Frost: That was it. We did two series and there was talk of a third, but the thing about Danger is that there are only so many dangerous things you can do. Once you’ve wrestled an alligator and you’ve held a spider and you’ve been wee’ed on by army ants and you’ve arm wrestled a gorilla, there’s only so much you can do. The third series they were talking about the Russian training facility where they take you up in an enormous plane and you do a nose dive and you’re weightless. I think they got on to things like that and I reached the stage where I was saying, “Well… not so sure I want to that.”

There’s only so much danger out there, fortunately for us all.

Q: In the first series, the episode where you get heat stroke and have to take off your clothes and bend over and the guy takes off his clothes and fans you – was that a real thing or was that guy just a pervert?

Frost: [laughs] That was my classic acting skills! His name is Bruce Burgess.

Q: But he’s real guy?

Frost: Yeah, he’s the real deal. He’s a Royal Marines commander, which is the equivalent of – I guess, Marines special forces over there. He was an officer and he now spends a lot of time in the jungle developing survival techniques. We spent four days with him and when we met him he was just about to go into – he has malaria, and I think the kind of malaria he has is the kind you never get rid of. He was suffering quite badly with malaria.

But he did a very popular show over here which was out a couple of months back, where he spents eight weeks with different tribes all over the world and tried their drugs. In the Amazon they strip bark and mash it up and turn it into a dust which they blow up each other’s noses. And it makes you kind of hallucinate. He went to different tribes around the world trying out their good shit. It was an incredible series.

Q: How did you miss out on doing that show?

Frost: I have no idea. It’s not like it’s not something I haven’t thought of before! cas

Q: What’s next for you?

Frost: We just finished a film which I shot the end of last year, beginning of this year, called Kinky Boots. Which isn’t as erotic as it sounds. I did that with a guy called Joel Edgerton, an Australian actor who you probably know better as Uncle Owen in the new Star Wars films. And another guy called Chiwetal Ejiofor. Those two are the main characters, and I’m a little way down the list. It’s good, it’ll be fun, and we did it for Buena Vista Disney, so I think I’m 99% right in saying that it will get a US release. That’ll be out later this year.

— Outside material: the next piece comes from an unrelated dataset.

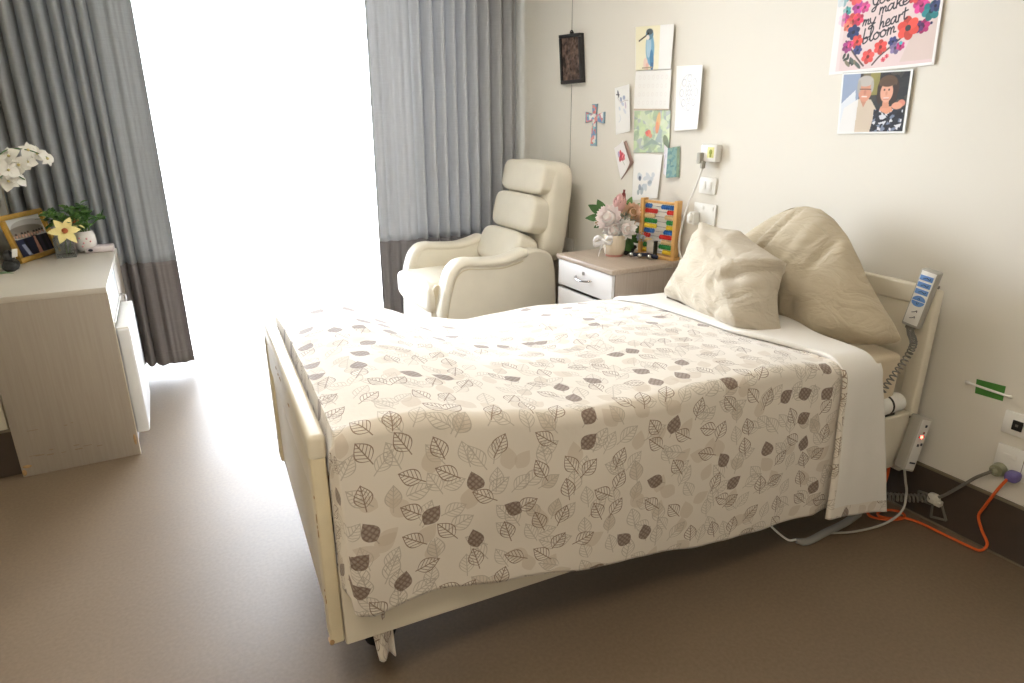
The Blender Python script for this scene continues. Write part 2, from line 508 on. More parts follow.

Simon and Edgar have just finished the second draft of Hot Fuzz, and it’s looking really good. I think it’s going to be an amazing film.

Apart from that I’m doing a sketch show, we just started rehearsing it. We start shooting in three weeks time. It’s a sketch show for BBC3. It’s a nice atmoshphere, everyone is really nice. It’s not often in this business that you do a job and while rehearsing you get a really good feeling about it. I don’t know if that’s a good thing or a bad thing, to be honest.

Q: Do you know what part you’re playing in Hot Fuzz?

Frost: Because it’s Simon and Edgar I don’t want to say too much, but I think it’s going to be a Pegg/Frost doubleheader again with Edgar directing. I think I’m kind of playing a dim West Country policeman. So a lot different from Ed, a lot different from Mike from Spaced, which is nice. It’s nice to be able to do something and think differently about a character and be a different person.

I think it’s going to be really nice, and I think Edgar would like to start shooting before the year’s out. I don’t know if technically or logistically if that’s possible yet.

Q: We’re all excited to see you guys come back for more.

Frost: I know it sounds like I’m blowing smoke up America’s asshole but whenever we come over there, when we did the tour and stuff, when we were there in January for signings, it’s always so nice. It’s just a pleasure.